--- TO BE DONE ---
Reproduce exactly the lines below, from the first one through the line containing "col = S.collection", and omit any pictures.

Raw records
•••••

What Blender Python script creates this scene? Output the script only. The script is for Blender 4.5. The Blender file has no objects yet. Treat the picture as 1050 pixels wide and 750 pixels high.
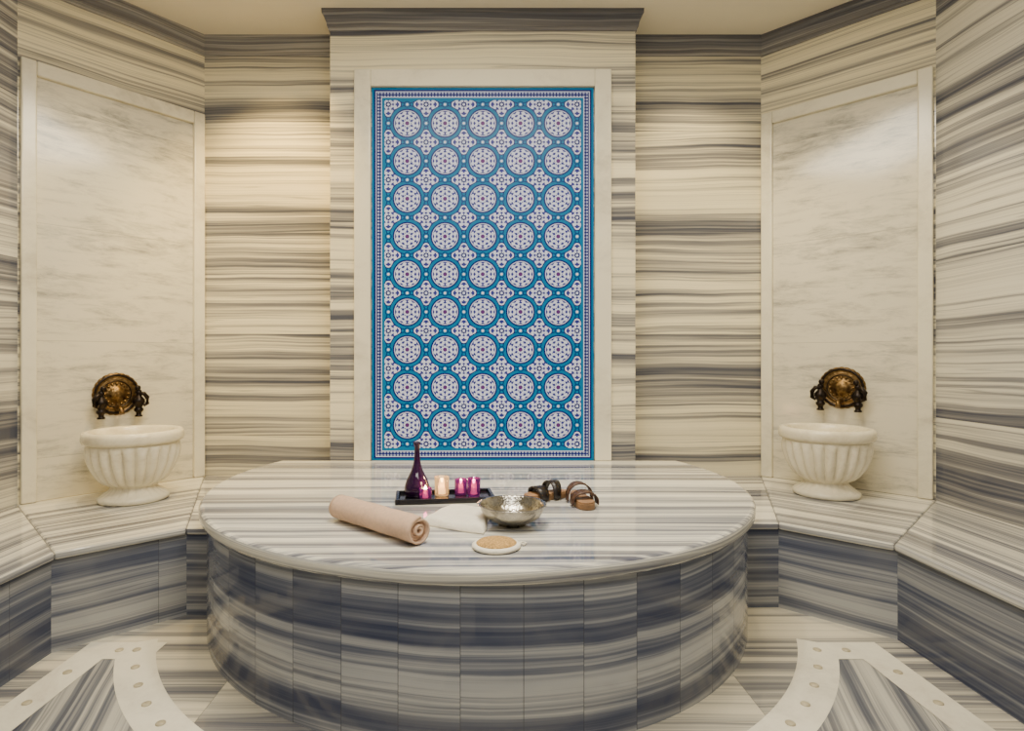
import bpy, bmesh, math, random
from mathutils import Vector, Matrix
random.seed(4)
PI = math.pi
S = bpy.context.scene
col = S.collection

# ------------------------------------------------------------------ shader helpers
class E:
    def __init__(s, nt, v): s.nt, s.v = nt, v
    def op(s, o, *a, clamp=False):
        n = s.nt.nodes.new('ShaderNodeMath'); n.operation = o; n.use_clamp = clamp
        for i, x in enumerate((s,) + a):
            x = x.v if isinstance(x, E) else x
            if isinstance(x, (int, float)): n.inputs[i].default_value = x
            else: s.nt.links.new(x, n.inputs[i])
        return E(s.nt, n.outputs[0])
    def __add__(s, o): return s.op('ADD', o)
    def __sub__(s, o): return s.op('SUBTRACT', o)
    def __mul__(s, o): return s.op('MULTIPLY', o)
    def __truediv__(s, o): return s.op('DIVIDE', o)
    def floor(s): return s.op('FLOOR')
    def fract(s): return s.op('FRACT')
    def abs(s): return s.op('ABSOLUTE')
    def gt(s, o): return s.op('GREATER_THAN', o)
    def lt(s, o): return s.op('LESS_THAN', o)
    def max(s, o): return s.op('MAXIMUM', o)
    def min(s, o): return s.op('MINIMUM', o)
    def cos(s): return s.op('COSINE')
    def sin(s): return s.op('SINE')
    def sqrt(s): return s.op('SQRT')

def link(nt, a, b):
    nt.links.new(a.v if isinstance(a, E) else a, b)
def newmat(name):
    m = bpy.data.materials.new(name); m.use_nodes = True
    nt = m.node_tree; b = nt.nodes['Principled BSDF']
    return m, nt, b
def vec(nt, x, y, z):
    n = nt.nodes.new('ShaderNodeCombineXYZ')
    for i, k in enumerate((x, y, z)):
        if isinstance(k, E): nt.links.new(k.v, n.inputs[i])
        else: n.inputs[i].default_value = k
    return n.outputs[0]
def noise(nt, v, scale=1, detail=2, rough=.5, dist=0):
    n = nt.nodes.new('ShaderNodeTexNoise')
    nt.links.new(v, n.inputs['Vector'])
    n.inputs['Scale'].default_value = scale; n.inputs['Detail'].default_value = detail
    n.inputs['Roughness'].default_value = rough; n.inputs['Distortion'].default_value = dist
    return E(nt, n.outputs[0])
def ramp(nt, fac, stops, interp='LINEAR'):
    n = nt.nodes.new('ShaderNodeValToRGB'); cr = n.color_ramp; cr.interpolation = interp
    while len(cr.elements) < len(stops): cr.elements.new(.5)
    for e, (p, c) in zip(cr.elements, stops):
        e.position = p; e.color = (*c, 1)
    link(nt, fac, n.inputs[0]); return n.outputs[0]
def mix(nt, fac, a, b, mode='MIX'):
    n = nt.nodes.new('ShaderNodeMix'); n.data_type = 'RGBA'; n.blend_type = mode
    for s_, x in ((n.inputs[0], fac), (n.inputs[6], a), (n.inputs[7], b)):
        if isinstance(x, E): nt.links.new(x.v, s_)
        elif isinstance(x, (int, float)): s_.default_value = x
        elif isinstance(x, tuple): s_.default_value = (*x, 1)
        else: nt.links.new(x, s_)
    return n.outputs[2]
def uvxy(nt):
    n = nt.nodes.new('ShaderNodeTexCoord'); s = nt.nodes.new('ShaderNodeSeparateXYZ')
    nt.links.new(n.outputs['UV'], s.inputs[0])
    return E(nt, s.outputs[0]), E(nt, s.outputs[1])
def bump(nt, b, h, strength=.3, dist=.01):
    n = nt.nodes.new('ShaderNodeBump'); n.inputs['Strength'].default_value = strength
    n.inputs['Distance'].default_value = dist
    link(nt, h, n.inputs['Height']); nt.links.new(n.outputs[0], b.inputs['Normal'])

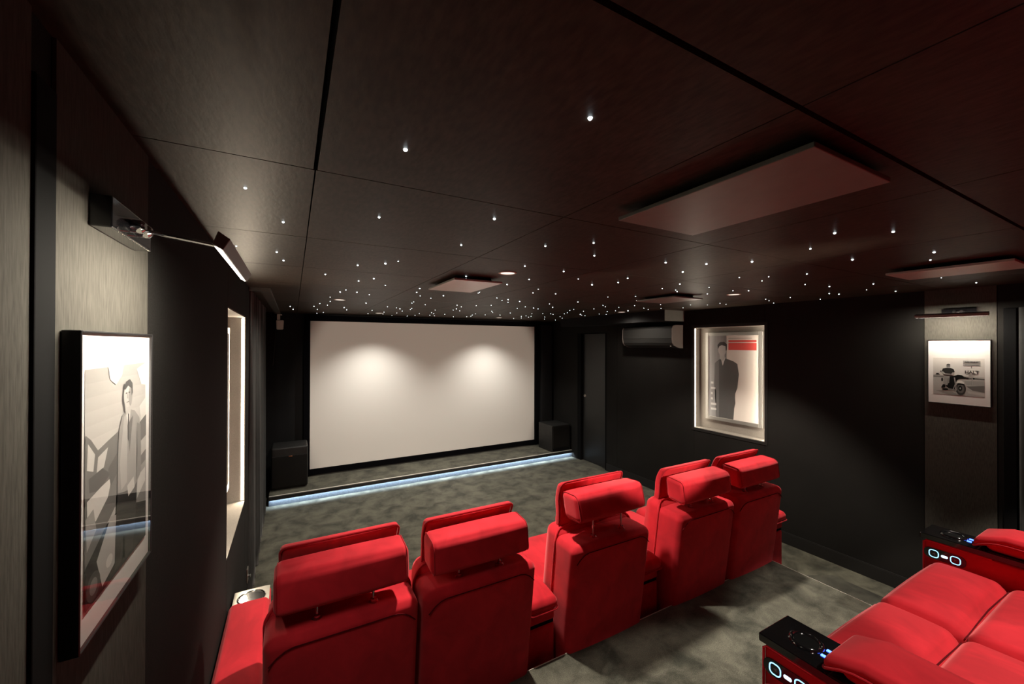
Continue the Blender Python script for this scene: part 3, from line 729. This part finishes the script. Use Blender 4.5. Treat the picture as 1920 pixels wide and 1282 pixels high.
# --- picture lamps
def area_lamp(parent, loc, d, length, width, watts, color, along='x'):
    li = bpy.data.lights.new('led_beam', 'AREA'); li.shape = 'RECTANGLE'; li.size = length; li.size_y = width; li.energy = watts; li.color = color
    o = bpy.data.objects.new('led_beam', li); col.objects.link(o); o.parent = parent; o.location = loc
    z = -Vector(d).normalized(); x = Vector((0, 0, 1)) if along == 'z' else (Vector((1, 0, 0)) if abs(d[0]) < .3 else Vector((0, 1, 0)))
    x = (x - z * x.dot(z)).normalized(); y = z.cross(x)
    o.rotation_mode = 'QUATERNION'; o.rotation_quaternion = Matrix((x, y, z)).transposed().to_quaternion()
    return o
def picture_lamp(label, wall_x, sgn, y0, y1, py0, py1, pz0, pz1, dz, rod):
    t = thing('picture_lamp', label, 'picture lamp', (wall_x, (y0 + y1) / 2, pz0))
    cy, cz = (y0 + y1) / 2, pz0
    b = bmesh.new(); xa, xb = sorted((.0006 * sgn, .028 * sgn))
    bbox(b, xa, xb, py0 - cy, py1 - cy, 0, pz1 - pz0, .002); m1 = obj('wall_plate', b, M['gloss'], t)
    prof = [(.177, 2.129), (.1935, 2.1175), (.1835, 2.099), (.1695, 2.107)]
    prof = [(n * sgn, z + dz - cz) for n, z in prof]
    b = bmesh.new(); prism(b, [(n, z) for n, z in prof], y0 - cy, y1 - cy, 'y')
    bmesh.ops.bevel(b, geom=b.edges[:], offset=.001, segments=1, affect='EDGES')
    obj('lamp_bar', b, M['acside'], t)
    lit = [(.1722, 2.1046), (.1808, 2.0997)]
    b = bmesh.new(); b.faces.new([b.verts.new(((n - .0001) * sgn, y_, z + dz - cz - .0002)) for n, z, y_ in ((*lit[0], y0 - cy + .003), (*lit[1], y0 - cy + .003), (*lit[1], y1 - cy - .003), (*lit[0], y1 - cy - .003))]); obj('led_strip', b, M['led_bar'], t)
    area_lamp(t, (.1760 * sgn, 0, 2.1008 + dz - cz), (-.5 * sgn, 0, -.866), y1 - y0 - .01, .012, LBAR * (1 if sgn > 0 else .8), (1, .90, .74))
    (rs, rz), (es, ez) = rod
    for k, s_ in enumerate((rs - .018, rs + .018)):
        b = bmesh.new(); lathe(b, [(.010, 0), (.012, .003), (.012, .016), (.008, .020)], (.027 * sgn if sgn > 0 else -.047, s_ - cy, rz - cz), 16, 'x'); obj('arm_knuckle', b, M['chrome'], t, True)
    b = bmesh.new(); tube(b, [(.040 * sgn, rs + .010 - cy, rz - cz), (.10 * sgn, (rs + es) / 2 + .004 - cy, (rz + ez) / 2 - cz), (.174 * sgn, es - cy, ez - cz)], .0032, 8)
    obj('lamp_arm', b, M['chrome'], t, True)
    return t
picture_lamp('slim black picture lamp on the left wall above the photograph of a standing man', XL + .0045, 1, .782, 1.160, .868, 1.066, 2.135, 2.186, 0, ((.975, 2.160), (.800, 2.108)))
picture_lamp('slim black picture lamp on the right wall above the motorcycle photograph', XR - .0045, -1, .800, 1.162, .888, 1.062, 2.166, 2.212, .048, ((.975, 2.19), (.975, 2.164)))

# --- LED strips
def strip(label, x0, x1, y0, y1, z0, z1, m, beam=None):
    b = bmesh.new(); box(b, x0, x1, y0, y1, z0, z1); o = obj('led_strip', b, m); tag(o, label, 'LED strip')
    if beam:
        d, watts, c = beam; ctr = Vector(((x0 + x1) / 2, (y0 + y1) / 2, (z0 + z1) / 2))
        L_ = max(x1 - x0, y1 - y0, z1 - z0)
        area_lamp(o, ctr + Vector(d) * .004, d, L_, .012, watts, c, along='z' if L_ == z1 - z0 else 'x')
    return o
strip('warm LED strip glowing on the far side of the left niche', XL - .022, XL - .006, 3.30 - .0085, 3.30 - .0062, .875, 2.120, M['led_warm'], ((0, -1, 0), LNI * 1.8, (1, .83, .62)))
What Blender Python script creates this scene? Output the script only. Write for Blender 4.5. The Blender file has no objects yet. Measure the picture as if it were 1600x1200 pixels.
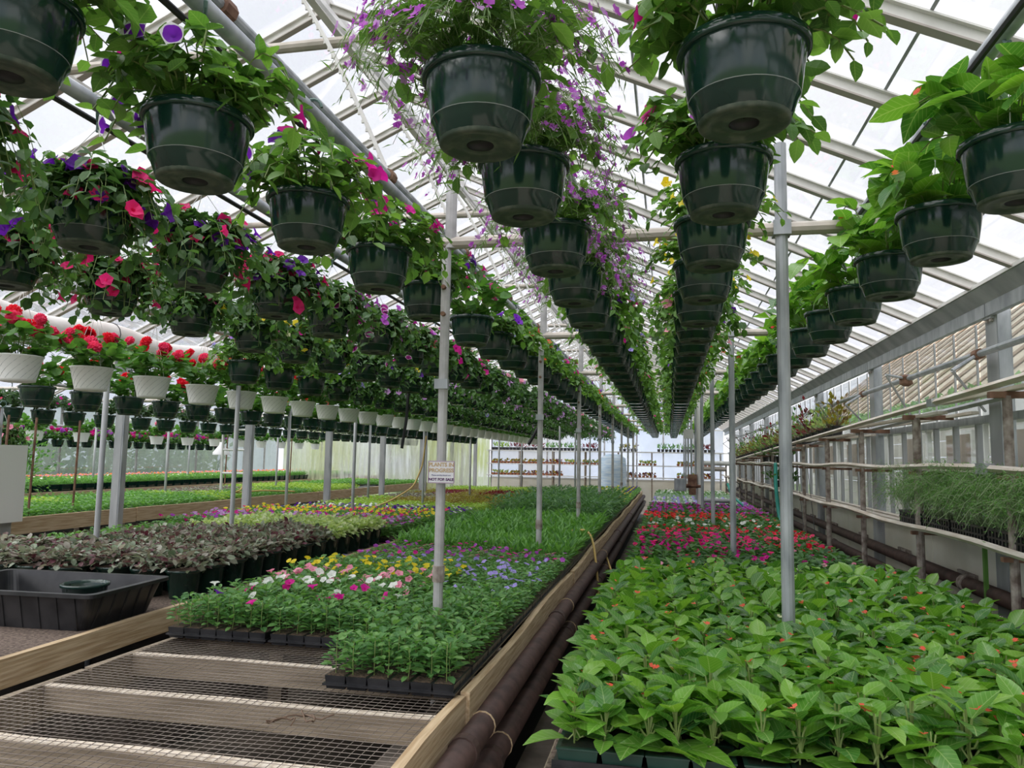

•••••

--- SOLUTION TO THIS TASK ---
What Blender Python script creates this scene? Output the script only. The script is for Blender 4.5. The Blender file has no objects yet. Treat the picture as 1050 pixels wide and 750 pixels high.
import bpy, bmesh, math, random
from mathutils import Vector, Matrix
random.seed(4)
PI = math.pi
S = bpy.context.scene
col = S.collection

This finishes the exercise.